I hope Santa is good to you and that 2017 brings joy and happiness.


As we head into the festive season I have been delighted by the response to my appeal for food and toys for disadvantaged families. The appeal has now closed and all donations are being passed on to the food banks that operate within the constituency for distribution.

At Christmas the most important part of our day is often sharing food with our families and friends. Unfortunately, for too many families food poverty is not just a thing of Christmas past – thousands of people across Scotland will be relying on emergency food aid over this festive period.

Despite all of the denials from senior Tory Ministers, benefit delays and sanctions are a big driver of food bank use in Scotland – and the widely condemned sanctions regime is one of the single biggest reasons.

The Benefits Sanctions (Required Assessment) Bill, put forward by my colleague, Mhairi Black MP, went before Parliament earlier this month. The Bill proposed that staff in Jobcentres across the UK would be required to take into account the impact of a sanction on personal circumstances such as caring commitments, the risk of homelessness or mental ill-health, before one can be issued.

There was widespread agreement that there are huge issues with the benefits sanctions regime, but Tory MPs spoke at length to oppose the Bill, and it lacked the 100 members needed to progress to the next stage in Parliament.

Food banks open at Christmas are a damning indictment of this uncaring Tory Government’s failed austerity policies. This Christmas the UK Government should do the decent, compassionate thing and halt the use of sanctions until they have got a grip on this discredited system.


On a more positive note, I was delighted to attend the Second Reading of the Preventing and Combating Violence Against Women and Domestic Violence (Ratification of Convention) Bill in the House of Commons last week.

The Private Members Bill put forward by my colleague, Dr Eilidh Whiteford MP, secured cross-party support and will now proceed to subsequent parliamentary stages. The overwhelming support for the bill sends out a strong signal to women across the UK - that a life facing violence and abuse is not inevitable and that it can be prevented.

While this is only the start of the Parliamentary process, it is a great early Christmas present to women here in the UK and overseas.

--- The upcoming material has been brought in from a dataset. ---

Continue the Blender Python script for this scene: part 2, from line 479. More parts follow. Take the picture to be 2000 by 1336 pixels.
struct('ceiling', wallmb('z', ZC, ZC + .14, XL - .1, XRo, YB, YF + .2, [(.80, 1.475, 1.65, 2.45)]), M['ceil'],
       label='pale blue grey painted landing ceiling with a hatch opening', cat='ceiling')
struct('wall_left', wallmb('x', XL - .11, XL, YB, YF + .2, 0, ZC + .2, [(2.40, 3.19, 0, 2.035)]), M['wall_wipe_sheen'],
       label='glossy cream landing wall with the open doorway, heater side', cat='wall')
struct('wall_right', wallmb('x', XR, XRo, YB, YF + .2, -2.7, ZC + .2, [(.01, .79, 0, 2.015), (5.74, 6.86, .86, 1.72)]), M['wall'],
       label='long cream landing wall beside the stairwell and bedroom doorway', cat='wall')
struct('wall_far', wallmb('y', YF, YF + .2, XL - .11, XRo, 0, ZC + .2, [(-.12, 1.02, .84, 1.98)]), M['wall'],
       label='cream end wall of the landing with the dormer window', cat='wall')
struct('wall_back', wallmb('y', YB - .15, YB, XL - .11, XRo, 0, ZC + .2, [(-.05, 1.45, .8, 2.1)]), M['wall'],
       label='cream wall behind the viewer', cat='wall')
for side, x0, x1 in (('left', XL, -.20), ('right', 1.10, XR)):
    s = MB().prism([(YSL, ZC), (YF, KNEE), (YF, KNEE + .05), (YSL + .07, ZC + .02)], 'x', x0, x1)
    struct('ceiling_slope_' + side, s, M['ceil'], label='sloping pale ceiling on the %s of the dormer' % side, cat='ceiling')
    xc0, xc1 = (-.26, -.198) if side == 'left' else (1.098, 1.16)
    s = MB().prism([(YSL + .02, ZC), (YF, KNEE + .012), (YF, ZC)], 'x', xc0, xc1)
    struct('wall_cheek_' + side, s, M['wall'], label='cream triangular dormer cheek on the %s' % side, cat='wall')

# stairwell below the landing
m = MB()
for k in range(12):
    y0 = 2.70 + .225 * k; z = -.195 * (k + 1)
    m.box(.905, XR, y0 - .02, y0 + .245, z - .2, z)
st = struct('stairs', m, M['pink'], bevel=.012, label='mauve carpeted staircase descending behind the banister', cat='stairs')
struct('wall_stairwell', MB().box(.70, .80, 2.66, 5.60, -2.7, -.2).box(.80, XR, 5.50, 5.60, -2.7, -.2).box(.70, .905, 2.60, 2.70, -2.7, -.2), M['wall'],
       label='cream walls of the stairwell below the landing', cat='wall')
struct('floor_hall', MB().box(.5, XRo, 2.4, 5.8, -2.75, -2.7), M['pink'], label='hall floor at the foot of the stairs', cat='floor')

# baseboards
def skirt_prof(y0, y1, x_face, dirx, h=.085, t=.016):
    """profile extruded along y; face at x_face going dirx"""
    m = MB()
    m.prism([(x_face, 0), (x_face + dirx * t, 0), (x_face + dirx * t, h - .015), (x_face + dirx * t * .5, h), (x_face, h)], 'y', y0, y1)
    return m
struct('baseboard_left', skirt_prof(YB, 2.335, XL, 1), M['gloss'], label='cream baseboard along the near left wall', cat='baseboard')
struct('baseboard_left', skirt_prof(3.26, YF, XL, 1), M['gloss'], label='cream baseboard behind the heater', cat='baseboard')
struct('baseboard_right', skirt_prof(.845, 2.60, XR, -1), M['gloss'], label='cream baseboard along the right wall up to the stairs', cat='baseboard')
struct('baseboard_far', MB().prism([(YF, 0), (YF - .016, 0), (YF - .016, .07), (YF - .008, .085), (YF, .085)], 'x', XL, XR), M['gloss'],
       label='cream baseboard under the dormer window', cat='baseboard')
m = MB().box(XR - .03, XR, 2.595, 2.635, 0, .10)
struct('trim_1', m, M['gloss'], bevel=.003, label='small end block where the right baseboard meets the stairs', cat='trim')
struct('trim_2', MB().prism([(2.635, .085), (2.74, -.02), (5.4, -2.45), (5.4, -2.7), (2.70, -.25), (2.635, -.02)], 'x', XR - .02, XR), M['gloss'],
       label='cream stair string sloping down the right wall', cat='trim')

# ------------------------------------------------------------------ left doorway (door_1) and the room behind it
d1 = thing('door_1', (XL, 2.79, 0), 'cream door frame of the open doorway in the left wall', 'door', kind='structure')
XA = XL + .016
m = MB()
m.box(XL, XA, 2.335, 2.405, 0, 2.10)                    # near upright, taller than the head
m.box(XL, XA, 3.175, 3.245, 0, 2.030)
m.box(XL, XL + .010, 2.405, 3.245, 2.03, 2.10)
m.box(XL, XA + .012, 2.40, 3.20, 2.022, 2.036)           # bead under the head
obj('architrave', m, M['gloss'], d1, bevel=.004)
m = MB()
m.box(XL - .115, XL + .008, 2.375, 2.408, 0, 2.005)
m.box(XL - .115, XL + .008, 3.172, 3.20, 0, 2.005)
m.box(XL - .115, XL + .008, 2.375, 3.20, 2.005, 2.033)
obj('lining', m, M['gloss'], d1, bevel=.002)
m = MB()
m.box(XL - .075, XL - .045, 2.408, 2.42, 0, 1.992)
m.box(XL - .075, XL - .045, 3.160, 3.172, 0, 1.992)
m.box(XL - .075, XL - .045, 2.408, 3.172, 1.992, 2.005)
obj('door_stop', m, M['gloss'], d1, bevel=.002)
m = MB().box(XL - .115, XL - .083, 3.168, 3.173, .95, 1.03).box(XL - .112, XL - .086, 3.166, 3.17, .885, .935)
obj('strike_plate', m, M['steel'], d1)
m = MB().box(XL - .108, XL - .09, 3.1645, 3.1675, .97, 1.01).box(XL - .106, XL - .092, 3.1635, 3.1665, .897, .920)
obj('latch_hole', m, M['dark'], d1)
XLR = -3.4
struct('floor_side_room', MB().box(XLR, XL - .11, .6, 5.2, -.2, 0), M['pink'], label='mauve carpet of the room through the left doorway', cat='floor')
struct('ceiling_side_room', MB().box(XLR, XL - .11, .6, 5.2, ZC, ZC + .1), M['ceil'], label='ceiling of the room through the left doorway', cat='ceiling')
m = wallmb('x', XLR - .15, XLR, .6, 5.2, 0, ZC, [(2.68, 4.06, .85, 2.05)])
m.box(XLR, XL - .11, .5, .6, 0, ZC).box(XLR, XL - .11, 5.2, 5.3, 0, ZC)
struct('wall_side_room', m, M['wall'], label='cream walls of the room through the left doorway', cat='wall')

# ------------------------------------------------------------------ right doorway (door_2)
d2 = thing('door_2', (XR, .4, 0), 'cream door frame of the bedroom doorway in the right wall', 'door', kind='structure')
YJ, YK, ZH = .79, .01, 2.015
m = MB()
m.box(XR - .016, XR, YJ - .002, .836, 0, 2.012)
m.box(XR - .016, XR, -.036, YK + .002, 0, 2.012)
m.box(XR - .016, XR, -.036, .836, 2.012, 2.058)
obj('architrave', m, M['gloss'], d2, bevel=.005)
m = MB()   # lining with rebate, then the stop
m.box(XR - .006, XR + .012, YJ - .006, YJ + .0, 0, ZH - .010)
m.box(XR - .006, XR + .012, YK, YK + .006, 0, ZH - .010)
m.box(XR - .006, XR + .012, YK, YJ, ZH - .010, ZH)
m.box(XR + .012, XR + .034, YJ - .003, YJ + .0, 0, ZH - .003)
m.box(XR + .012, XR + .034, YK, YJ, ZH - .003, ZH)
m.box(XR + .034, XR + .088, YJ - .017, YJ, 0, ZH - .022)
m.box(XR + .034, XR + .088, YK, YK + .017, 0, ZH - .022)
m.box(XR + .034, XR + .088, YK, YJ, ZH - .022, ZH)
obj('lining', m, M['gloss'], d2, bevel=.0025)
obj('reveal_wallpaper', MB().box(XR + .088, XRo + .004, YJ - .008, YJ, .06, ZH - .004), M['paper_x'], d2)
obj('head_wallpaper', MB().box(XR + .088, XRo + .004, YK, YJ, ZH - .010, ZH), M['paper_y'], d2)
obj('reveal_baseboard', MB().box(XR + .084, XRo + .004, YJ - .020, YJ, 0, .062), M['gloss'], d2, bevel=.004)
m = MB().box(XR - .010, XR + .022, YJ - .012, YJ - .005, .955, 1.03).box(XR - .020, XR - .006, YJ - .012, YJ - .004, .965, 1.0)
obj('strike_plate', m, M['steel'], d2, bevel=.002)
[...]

I am also pleased to welcome the UK Government’s announcement of a new voucher scheme for rural broadband, after successive calls from my colleagues and I to introduce such a policy to tackle the widespread problem of poor quality rural broadband services.

This is a welcome step towards better connectivity for rural consumers and a clear acknowledgement that the government has listened to the SNP’s proposals for comprehensive measures to close the digital divide between rural and urban.

It is important, however, that the government do not use the announcement as a “smokescreen” to distract from the introduction of a Universal Service Obligation (USO) for broadband. Proposals for the design of the USO were published by Ofcom on Friday.

Scotland is at the leading edge of digital ambition throughout these isles. As new figures released in Ofcom’s Connected Nations 2016 report show, Superfast coverage in Scotland has shown the greatest improvement of anywhere in the UK, with a 14% year-on-year increase compared with just 7% for the other UK nations. There is still much to be done, but we are moving in the right direction.